Sunday, October 3, 2010

FROM THE GROUND UP LECTURE & SUNDAY SUPPER (WITH RAJ PATEL & JAMIE KENNEDY) Oct 17th



Anyone been hearing as much about Stop Community Food Centre?

This is what they are about taken right off their website.

The Stop Community Food Centre strives to increase access to healthy food in a manner that maintains dignity, builds community and challenges inequality.

What We Do

The Stop has two locations: at our main office at 1884 Davenport Road we provide frontline services to our community, including a drop-in, food bank, perinatal program, civic engagement, bake ovens and markets, community cooking, community advocacy, sustainable food systems education and urban agriculture. The Stop’s Green Barn, located at 601 Christie Street, is a sustainable food production and education centre which houses a greenhouse, food systems education programs, a sheltered garden, community bake oven and compost demonstration centre.

Philosophy

We believe that healthy food is a basic human right. We recognize that the ability to access healthy food is often related to multiple issues and not just a result of low income. At The Stop, we’ve taken a holistic approach to achieve real change in our community’s access to healthy food.
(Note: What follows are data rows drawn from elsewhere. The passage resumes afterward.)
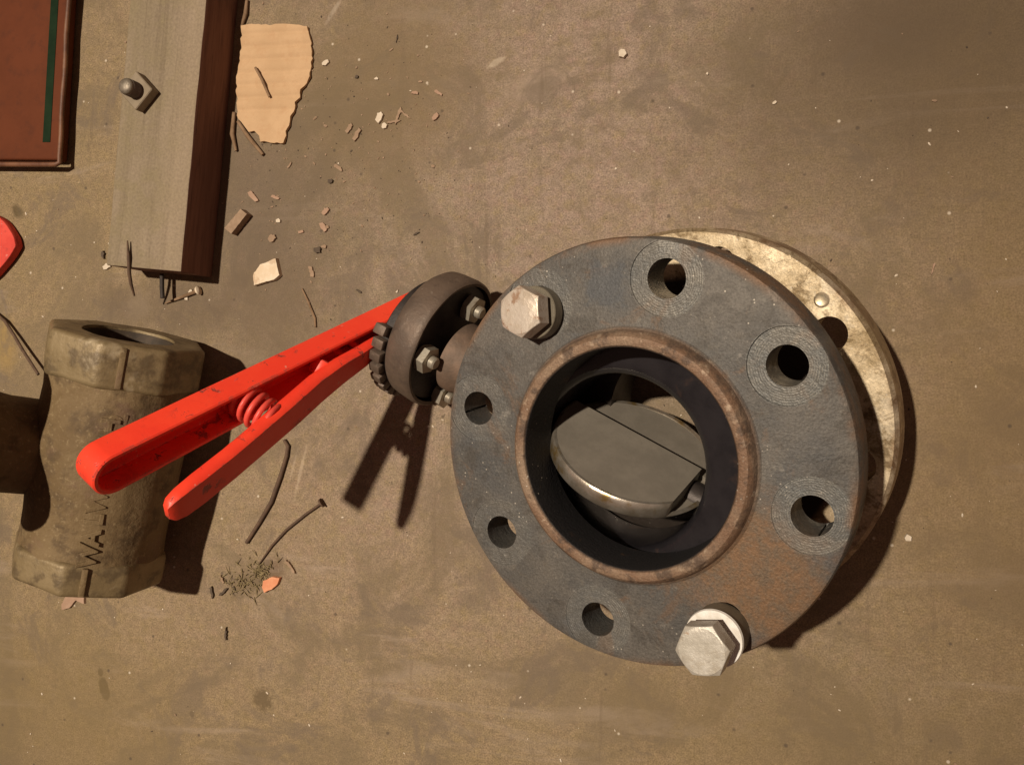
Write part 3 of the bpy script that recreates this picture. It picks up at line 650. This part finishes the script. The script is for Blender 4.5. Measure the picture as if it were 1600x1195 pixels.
# bonnet neck rising to the left and its eared flange, mostly outside the picture
IVI = (Matrix.Translation(Vector((x_c, (y0 + y1) / 2, zc + 4))) @ ROT @ TILT).inverted()
fc = IVI @ Vector((-480, -12, 134)); b0 = IVI @ Vector((-448, -26, 58)); nd = fc - b0
nm = Matrix.Translation(b0) @ frame_z(nd).to_4x4(); nl = nd.length
link('bonnet_neck', rough(lathe([(0, -25), (34, -25), (34, nl * .55), (36, nl * .75), (40, nl - 8), (0, nl - 8)], 56, nm, closed=False), 1.0, .03, 9), M['casting'], iv, 50)
ear = []
for k in range(72):
    a = 2 * math.pi * k / 72; q = 59 + 12 * math.cos(4 * (a - R(45))); ear.append((q * math.cos(a), q * math.sin(a)))
# flange plate axes: Y stays level so the ears point along the valve
pn = Vector((-.5, 0, .866)); px = Vector((.866, 0, .5)); py = pn.cross(px)
PM = Matrix.Translation(fc) @ (ROT @ TILT).inverted() @ Matrix((px, py, pn)).transposed().to_4x4()
link('bonnet_flange', bevel(prism(ear, -8, 8, PM), 2, 2, 50), M['casting'], iv, 40)
# raised cast letters
def letters(txt, size, depth):
    cu = bpy.data.curves.new('letters', 'FONT'); cu.body = txt; cu.size = size; cu.extrude = depth; cu.align_x = 'CENTER'; cu.align_y = 'CENTER'; cu.resolution_u = 3; cu.offset = 0.25; cu.bevel_depth = 0.4; cu.bevel_resolution = 2
    o = bpy.data.objects.new('tmp_letters', cu); COL.objects.link(o); dg = bpy.context.evaluated_depsgraph_get(); dg.update()
    me = bpy.data.meshes.new_from_object(o.evaluated_get(dg)); bpy.data.objects.remove(o)
    b_ = bmesh.new(); b_.from_mesh(me); bpy.data.meshes.remove(me); return b_
def emboss(ch, size, ang, yy, rot, rad=50.2):
    """one letter wrapped on the barrel at angle ang (deg from +x towards +z)"""
    b_ = letters(ch, size, 0.6)
    bmesh.ops.rotate(b_, verts=b_.verts, cent=(0, 0, 0), matrix=Matrix.Rotation(R(rot), 3, 'Z'))
    for v in b_.verts:
        x, y, z = v.co; a = R(ang) - x / rad; rr = rad + z
        v.co = Vector((rr * math.cos(a), yy + y, rr * math.sin(a)))
    link('raised_letter', b_, M['casting'], iv, 30)
for k, ch in enumerate('WALWORTH'):
    emboss(ch, 16, 52, -58 + k * 13.0, 90)
emboss('2', 15, 47, 38, 90, 48.8)

# ------------------------------------------------------------------ timber batten
TL = Vector((-366.3, 103.05)); TU = Vector((-344.46, 296.6)); td = (TU - TL).normalized(); tn = Vector((-td.y, td.x))
tang = math.atan2(td.y, td.x) - math.pi / 2
tm = Matrix.Translation(Vector((TL.x, TL.y, 0)) * MM) @ Matrix.Rotation(tang, 4, 'Z')
tb_ = empty('timber_batten', 'dusty brown timber batten with dark side and a square nut on top', 'timber', tm)
bm = box(-65, 0, 0, 520, 0.2, 38); bevel(bm, 0.9, 2)
bmesh.ops.subdivide_edges(bm, edges=[e_ for e_ in bm.edges if e_.calc_length() > 100], cuts=40)
rough(bm, .45, .04, 3)
me = link('board', bm, M['timber'], tb_, 40)
me.data.materials.append(M['timber_side'])
for p in me.data.polygons:
    if p.normal.x > .7 or p.normal.y < -.7: p.material_index = 1
# square nut and threaded rod standing in it
def tl(x, y, z=0): return Vector((x, y, z))
nc = tm.inverted() @ (at(213, 140, 46) * MM) / MM
e2 = empty('threaded_rod', 'short threaded rod with square nut standing on the timber batten', 'bolt', Matrix.Translation(at(224, 147, 38.3) * MM) @ Matrix.Rotation(R(-8), 4, 'Z'))
link('square_nut', bevel(box(-10, 10, -10, 10, 0, 8.5, Matrix.Rotation(R(52), 4, 'Z')), .6, 1), M['dusty_nut'], e2, 30)
thr = [(0, 1)]
z = 8
while z < 18.5: thr += [(6.1, z), (5.5, z + .75)]; z += 1.5
thr += [(5.8, z), (5.2, z + 1.2), (3.2, z + 2.2), (0, z + 2.6)]
link('rod', lathe([(0, 0), (5.9, 0)] + thr[1:], 28, closed=False), M['rod'], e2, 50)

# ------------------------------------------------------------------ red-brown case at the top left
ca = at(91, 256, 13); cb = at(106, 0, 13); dx = (cb - ca).normalized(); cang = math.atan2(dx.y, dx.x) - math.pi / 2
cm = Matrix.Translation(Vector((ca.x, ca.y, 0)) * MM) @ Matrix.Rotation(cang, 4, 'Z')
case = empty('flat_case', 'flat red-brown case with rounded lip and a dark green stripe', 'case', cm)
bm = box(-240, -1.5, 3, 320, 1.5, 12.4); bevel(bm, 2.0, 3); link('lid', rough(bm, .3, .02), M['case'], case, 40)
st = bevel(box(-17.0, -9.5, 17, 312, 12.2, 12.75), .2, 1); link('stripe', st, M['green'], case, 0)
edge_pts = [Vector((0 - .6, 318, 11.5))] + [Vector((-.6 + .5 * math.sin(k * 1.7), 318 - k * 15.5, 11.5)) for k in range(1, 20)] + [Vector((-.2, 6, 11.8)), Vector((.4, 1.2, 12)), Vector((-3, -.4, 12))] + [Vector((-3 - k * 12, -.4 - .05 * k, 11.5)) for k in range(1, 19)]
link('lip', tube(edge_pts, 2.0, 10), M['case_rim'], case, 60)
bm = box(-238, -4, 5, 318, 0.2, 2.0); link('base', bm, M['case'], case, 0)

# ------------------------------------------------------------------ red lever end at the left edge
ctl = [(23, 378), (22, 388), (4, 414), (-25, 440), (-70, 436), (-78, 400), (-72, 356), (-28, 334), (0, 341), (18, 364)]
pts = []
for k in range(len(ctl)):
    p0, p1, p2, p3 = (Vector(ctl[(k + q) % len(ctl)]) for q in (-1, 0, 1, 2))
    for t in (0, .25, .5, .75):
        pts.append(.5 * (2 * p1 + (p2 - p0) * t + (2 * p0 - 5 * p1 + 4 * p2 - p3) * t * t + (3 * p1 - p0 - 3 * p2 + p3) * t ** 3))
P = [at(u, v, 9) for u, v in pts]
bm = prism([(p.x, p.y) for p in P], 1.0, 9); bevel(bm, .9, 2, 60); rough(bm, .45, .08, 6)
tag(link('red_lever_end', bm, M['dull_red'], None, 40), 'rounded red painted metal end on the floor at the left edge', 'handle')

# ------------------------------------------------------------------ cardboard scrap
cp = [(376, 40), (392, 37), (420, 39), (450, 37), (479, 41), (485, 66), (487, 92), (483, 120), (476, 134), (470, 140), (467, 152), (461, 160), (459, 175), (453, 182), (452, 196), (446, 205), (443, 224), (428, 223), (408, 221), (404, 211), (397, 205), (389, 206), (380, 195), (371, 186), (369, 150), (369, 120), (373, 96), (376, 70)]
def resample(pts, step, jit, rng):
    out = []
    for (a, b_) in zip(pts, pts[1:] + pts[:1]):
        n = max(1, int(math.hypot(b_[0] - a[0], b_[1] - a[1]) / step))
        for k in range(n):
            t = k / n; out.append((a[0] + (b_[0] - a[0]) * t + rng.uniform(-jit, jit), a[1] + (b_[1] - a[1]) * t + rng.uniform(-jit, jit)))
    return out
rng = random.Random(11)
cpr = resample(cp, 5, .9, rng)
pw = [at(u, v, 3.2) for u, v in cpr]
bm = bmesh.new()
f0 = bm.faces.new([bm.verts.new((p.x, p.y, 2.4)) for p in pw])
# cut into strips so the corrugation can ripple
ys = [p.y for p in pw]; y = min(ys) + 1
while y < max(ys) - 1:
    bmesh.ops.bisect_plane(bm, geom=bm.verts[:] + bm.edges[:] + bm.faces[:], plane_co=(0, y, 0), plane_no=(0.06, 1, 0)); y += 1.35
bm.normal_update()
if f0.is_valid and sum(f.normal.z for f in bm.faces) < 0: bmesh.ops.reverse_faces(bm, faces=bm.faces)
for v in bm.verts: v.co.z = 0.5
ext = bmesh.ops.extrude_face_region(bm, geom=bm.faces[:], use_keep_orig=True)
for v in [g for g in ext['geom'] if isinstance(g, bmesh.types.BMVert)]:
    yy = v.co.y + .06 * v.co.x
    v.co.z = 2.6 + 1.5 * (abs(math.sin(yy * math.pi / 9.4)) ** .7 - .6) + .5 * mnoise.noise(v.co * .03)
tag(link('cardboard_scrap', bm, M['card'], None, 60), 'torn tan corrugated cardboard scrap lying beside the dark timber side', 'cardboard')

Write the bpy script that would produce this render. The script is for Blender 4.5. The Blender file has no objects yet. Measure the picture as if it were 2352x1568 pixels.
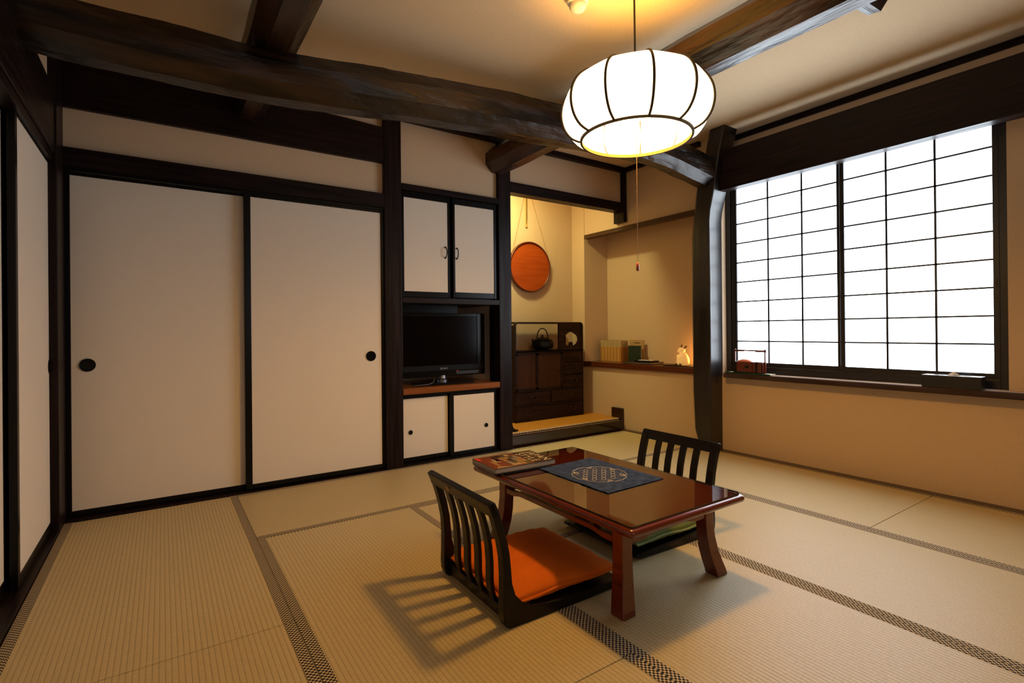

We strive to meet basic food needs and, at the same time, foster opportunities for community members to build mutual support networks, connect to resources and find their voices on the underlying causes of hunger and poverty.

A key tenet of The Stop's approach is that community members must be involved in making decisions about how our organization operates. When program participants are involved -- as front-line volunteers, program advisory committee members, gardeners or cooks -- the stigma associated with receiving free food is often diminished or erased. While our food access programming helps confront the issue of hunger, it also creates opportunities for community members to forge their own responses to hunger. We believe this approach will end the way charity divides us as a society -- the powerful and the powerless, the self-sufficient and the shamed. At The Stop, we are creating a new model to fight poverty and hunger: a community food centre.


I checked out their events calendar to see if there was a way for me to go get involved and get a first hand taste for what they are all about. In their October calendar they listed this amazing event I would love to check out.

FROM THE GROUND UP LECTURE & SUNDAY SUPPER (WITH RAJ PATEL & JAMIE KENNEDY), OCT 17

The Gardiner Museum's annual lecture features this year the award-winning writer, activist and academic, Raj Patel. Best known for his New York Times bestseller, Stuffed and Starved: The Hidden Battle for the World Food System, Patel has worked for the World Bank, the World Trade Organization and the United Nations, and is now an outspoken critic of all three.

Recent arguments suggest that local food, with its reliance on small-truck transport from producer to market, produces more carbon dioxide emissions than much of the food shipped huge distances. For the 2010 From the Ground Up lecture presented by Robert Rose Inc., Mr. Patel will offer a passionate defense that local food is the preferable alternative. Once the true (and often hidden) costs of global food production are accounted for, it becomes clear that local food has far fewer economic, social and environmental negative impacts.

Following the lecture, Raj Patel will welcome guests to Sunday Supper at the Gardiner. Chef Jamie Kennedy will offer a delicious three-course meal that celebrates the fall harvest and pays tribute to the tradition of Sunday supper, the comforting ritual that brings family and friends together to celebrate connections around delicious home-cooked food.


Where: Gardiner Museum, 111 Queen's Park
When: Sunday, October 17, 2:30 pm (lecture); 5 pm (Sunday Supper)
How much: Lecture only $10 ($8.50 for students); Lecture and Sunday Supper $200 (or $150 each for 3 or more). To purchase tickets, please visit the Gardiner Museum website




BTW Raj Patel has a blog you can check out as well. This guy seems like someone really worth listening to.